Personally, I am of the latter belief. We are becoming worse as a society because of it. Here I am in my early 30s, not young really but not the grandpa that makes me sound like, and yet I am completely forged in that idea. And while it is possible there are those who have been published by blogs or websites or journals who have fewer Twitter followers than I do, I haven’t seen them. And even if they exist, what’s sad – maybe sadder than anything – is if I did come across them I’d have a moment of doubt re: their credibility.
What makes this even more complicated is that many with a following on social media often get there because of their attractiveness. Take for example a writer. Someone writes, but their writing is only the vessel which gets them attention to their profile, which people see and follow because of said attractiveness. At which point more people follow them for the same reasons, creating a snowball effect. With more followers the writer seems more legitimate, even if their writing doesn’t improve. In many cases it will in fact stagnate, because in the crucial time in which they should have received rejection – which in turn would have broken them down and forced them to hone their craft – they only receive praise and find no need, nor should they really, to improve what they view as perfect.

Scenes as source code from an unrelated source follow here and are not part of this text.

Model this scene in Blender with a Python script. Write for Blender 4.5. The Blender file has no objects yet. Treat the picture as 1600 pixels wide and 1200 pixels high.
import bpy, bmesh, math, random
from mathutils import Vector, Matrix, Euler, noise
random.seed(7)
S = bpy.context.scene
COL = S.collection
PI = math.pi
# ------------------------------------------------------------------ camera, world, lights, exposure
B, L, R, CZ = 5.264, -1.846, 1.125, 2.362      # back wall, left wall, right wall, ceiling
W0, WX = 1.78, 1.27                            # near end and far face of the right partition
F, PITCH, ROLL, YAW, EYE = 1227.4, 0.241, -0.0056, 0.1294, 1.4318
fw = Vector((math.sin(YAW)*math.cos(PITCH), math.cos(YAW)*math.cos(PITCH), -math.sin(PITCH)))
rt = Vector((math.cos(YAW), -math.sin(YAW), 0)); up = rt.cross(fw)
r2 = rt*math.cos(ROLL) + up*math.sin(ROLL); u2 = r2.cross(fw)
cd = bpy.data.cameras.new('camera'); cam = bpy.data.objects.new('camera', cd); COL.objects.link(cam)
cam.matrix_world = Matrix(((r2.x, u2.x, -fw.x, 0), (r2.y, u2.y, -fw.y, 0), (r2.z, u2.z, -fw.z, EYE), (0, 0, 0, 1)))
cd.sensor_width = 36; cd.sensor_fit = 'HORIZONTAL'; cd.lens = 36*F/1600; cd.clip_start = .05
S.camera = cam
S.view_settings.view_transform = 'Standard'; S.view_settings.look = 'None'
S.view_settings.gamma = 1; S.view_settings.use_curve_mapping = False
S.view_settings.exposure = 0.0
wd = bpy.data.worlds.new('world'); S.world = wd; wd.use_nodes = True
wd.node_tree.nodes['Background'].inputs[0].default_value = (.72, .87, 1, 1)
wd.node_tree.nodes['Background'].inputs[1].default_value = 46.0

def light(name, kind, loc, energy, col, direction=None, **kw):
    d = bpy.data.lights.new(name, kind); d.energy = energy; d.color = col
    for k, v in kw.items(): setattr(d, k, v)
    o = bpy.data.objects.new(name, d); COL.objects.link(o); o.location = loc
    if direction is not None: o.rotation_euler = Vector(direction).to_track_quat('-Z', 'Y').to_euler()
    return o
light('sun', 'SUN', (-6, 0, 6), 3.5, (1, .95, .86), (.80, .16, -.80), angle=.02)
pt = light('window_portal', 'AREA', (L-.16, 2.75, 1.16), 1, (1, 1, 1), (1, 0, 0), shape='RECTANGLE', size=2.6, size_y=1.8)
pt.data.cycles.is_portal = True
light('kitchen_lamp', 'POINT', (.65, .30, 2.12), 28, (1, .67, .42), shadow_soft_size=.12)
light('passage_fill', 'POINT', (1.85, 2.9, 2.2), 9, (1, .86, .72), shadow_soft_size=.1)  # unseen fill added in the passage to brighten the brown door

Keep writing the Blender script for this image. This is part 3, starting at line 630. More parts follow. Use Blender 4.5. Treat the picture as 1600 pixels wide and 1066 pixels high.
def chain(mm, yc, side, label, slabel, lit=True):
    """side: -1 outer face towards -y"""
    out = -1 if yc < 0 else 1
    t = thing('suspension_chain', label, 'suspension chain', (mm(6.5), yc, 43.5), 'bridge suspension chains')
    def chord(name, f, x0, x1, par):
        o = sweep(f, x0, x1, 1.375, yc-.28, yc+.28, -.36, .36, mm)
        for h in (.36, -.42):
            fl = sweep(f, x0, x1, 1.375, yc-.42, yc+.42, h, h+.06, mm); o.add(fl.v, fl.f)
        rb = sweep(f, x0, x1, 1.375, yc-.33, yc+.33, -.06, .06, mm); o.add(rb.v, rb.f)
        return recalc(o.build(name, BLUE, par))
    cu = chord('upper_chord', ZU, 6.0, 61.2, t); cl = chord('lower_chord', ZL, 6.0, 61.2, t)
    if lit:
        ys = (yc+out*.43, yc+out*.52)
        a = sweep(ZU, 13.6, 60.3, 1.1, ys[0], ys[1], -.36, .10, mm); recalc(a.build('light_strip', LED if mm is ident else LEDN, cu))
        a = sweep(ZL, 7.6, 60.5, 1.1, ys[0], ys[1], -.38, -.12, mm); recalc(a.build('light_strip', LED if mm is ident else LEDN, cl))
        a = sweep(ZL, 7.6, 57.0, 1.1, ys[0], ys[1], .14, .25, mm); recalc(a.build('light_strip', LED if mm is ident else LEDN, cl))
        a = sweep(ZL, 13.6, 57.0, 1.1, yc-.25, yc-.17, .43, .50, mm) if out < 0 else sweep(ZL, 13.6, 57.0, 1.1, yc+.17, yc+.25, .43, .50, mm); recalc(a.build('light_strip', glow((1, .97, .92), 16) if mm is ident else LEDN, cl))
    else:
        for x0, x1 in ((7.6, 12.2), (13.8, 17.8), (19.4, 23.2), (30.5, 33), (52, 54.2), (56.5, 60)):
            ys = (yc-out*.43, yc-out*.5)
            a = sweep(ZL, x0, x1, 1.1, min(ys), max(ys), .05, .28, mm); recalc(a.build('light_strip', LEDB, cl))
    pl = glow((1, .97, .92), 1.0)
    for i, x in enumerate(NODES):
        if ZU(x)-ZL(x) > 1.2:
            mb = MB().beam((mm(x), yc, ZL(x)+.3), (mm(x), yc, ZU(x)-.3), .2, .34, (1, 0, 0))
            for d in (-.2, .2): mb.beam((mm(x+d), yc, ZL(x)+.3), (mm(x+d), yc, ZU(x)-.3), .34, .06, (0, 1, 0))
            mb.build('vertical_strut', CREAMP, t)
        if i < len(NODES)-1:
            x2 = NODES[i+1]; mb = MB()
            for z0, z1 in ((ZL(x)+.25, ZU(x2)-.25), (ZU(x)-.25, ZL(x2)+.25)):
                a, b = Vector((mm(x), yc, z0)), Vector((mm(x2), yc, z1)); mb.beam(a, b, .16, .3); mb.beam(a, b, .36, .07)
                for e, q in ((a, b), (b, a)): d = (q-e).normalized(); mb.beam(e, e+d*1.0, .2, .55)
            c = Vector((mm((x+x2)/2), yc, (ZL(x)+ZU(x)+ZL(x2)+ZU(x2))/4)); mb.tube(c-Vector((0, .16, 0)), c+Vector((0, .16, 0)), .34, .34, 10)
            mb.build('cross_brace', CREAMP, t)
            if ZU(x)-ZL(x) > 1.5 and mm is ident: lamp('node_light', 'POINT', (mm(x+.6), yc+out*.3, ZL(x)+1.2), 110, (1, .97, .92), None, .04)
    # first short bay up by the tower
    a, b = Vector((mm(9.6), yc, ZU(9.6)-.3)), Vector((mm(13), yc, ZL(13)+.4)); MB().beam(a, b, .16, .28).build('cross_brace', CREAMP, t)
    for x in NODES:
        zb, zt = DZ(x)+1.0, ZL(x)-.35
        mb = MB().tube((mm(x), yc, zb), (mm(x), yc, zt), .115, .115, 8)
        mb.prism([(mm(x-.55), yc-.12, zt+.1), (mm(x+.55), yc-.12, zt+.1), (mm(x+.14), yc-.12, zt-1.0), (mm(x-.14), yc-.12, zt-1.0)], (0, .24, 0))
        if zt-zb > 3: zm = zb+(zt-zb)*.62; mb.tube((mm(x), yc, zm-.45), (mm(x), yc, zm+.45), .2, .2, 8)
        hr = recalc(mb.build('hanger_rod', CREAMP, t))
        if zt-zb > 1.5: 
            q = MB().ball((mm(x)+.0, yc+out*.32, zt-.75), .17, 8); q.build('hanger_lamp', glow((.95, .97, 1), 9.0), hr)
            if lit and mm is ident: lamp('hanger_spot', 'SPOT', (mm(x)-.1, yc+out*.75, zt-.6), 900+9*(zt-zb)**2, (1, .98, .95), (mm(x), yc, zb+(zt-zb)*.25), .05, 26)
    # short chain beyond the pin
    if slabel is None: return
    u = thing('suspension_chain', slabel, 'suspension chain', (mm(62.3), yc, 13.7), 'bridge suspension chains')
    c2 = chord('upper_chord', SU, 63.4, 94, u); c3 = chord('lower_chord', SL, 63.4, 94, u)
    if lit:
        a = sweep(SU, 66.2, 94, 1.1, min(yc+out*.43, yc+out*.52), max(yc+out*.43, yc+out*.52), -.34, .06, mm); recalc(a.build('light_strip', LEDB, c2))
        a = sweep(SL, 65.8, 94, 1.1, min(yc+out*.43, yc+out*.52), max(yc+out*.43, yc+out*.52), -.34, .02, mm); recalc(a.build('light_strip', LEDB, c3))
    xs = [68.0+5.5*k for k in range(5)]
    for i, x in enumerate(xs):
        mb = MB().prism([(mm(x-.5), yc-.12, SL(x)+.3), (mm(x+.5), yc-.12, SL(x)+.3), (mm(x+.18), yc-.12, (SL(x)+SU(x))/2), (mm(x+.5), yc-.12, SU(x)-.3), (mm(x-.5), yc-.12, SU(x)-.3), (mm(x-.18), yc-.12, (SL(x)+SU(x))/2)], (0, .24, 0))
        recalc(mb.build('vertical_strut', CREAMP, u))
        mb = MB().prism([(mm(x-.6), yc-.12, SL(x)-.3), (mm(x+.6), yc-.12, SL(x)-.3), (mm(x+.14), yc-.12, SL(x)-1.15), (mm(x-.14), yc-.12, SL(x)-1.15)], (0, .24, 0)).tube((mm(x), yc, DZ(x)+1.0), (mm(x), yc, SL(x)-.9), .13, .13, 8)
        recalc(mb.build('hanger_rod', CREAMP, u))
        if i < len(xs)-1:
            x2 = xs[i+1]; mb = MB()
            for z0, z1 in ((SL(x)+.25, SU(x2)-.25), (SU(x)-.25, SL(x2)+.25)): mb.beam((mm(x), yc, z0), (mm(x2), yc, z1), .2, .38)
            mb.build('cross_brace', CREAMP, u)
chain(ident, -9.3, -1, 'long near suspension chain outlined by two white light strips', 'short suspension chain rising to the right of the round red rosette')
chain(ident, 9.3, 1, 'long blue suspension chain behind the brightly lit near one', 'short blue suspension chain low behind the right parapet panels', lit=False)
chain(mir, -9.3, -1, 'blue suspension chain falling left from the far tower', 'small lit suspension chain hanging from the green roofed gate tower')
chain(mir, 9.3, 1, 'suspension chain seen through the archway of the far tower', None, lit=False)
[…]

I’m aware of how achingly pathetic all this is. Clearly, the people who care the least about this stuff are best off. And I should remember that the only way one can move up in the world – then by extension on Twitter – is by doing things outside of social media. I know outliers exist, those who are famous because Twitter made them famous, but I don’t want to be one of them.
Or maybe I do. Honestly, I’d be happy with one more follower. Then, when I get that one, one more after that. And one more after that, please.
Eventually, I’ll be happy. Just one more, that’s all I need.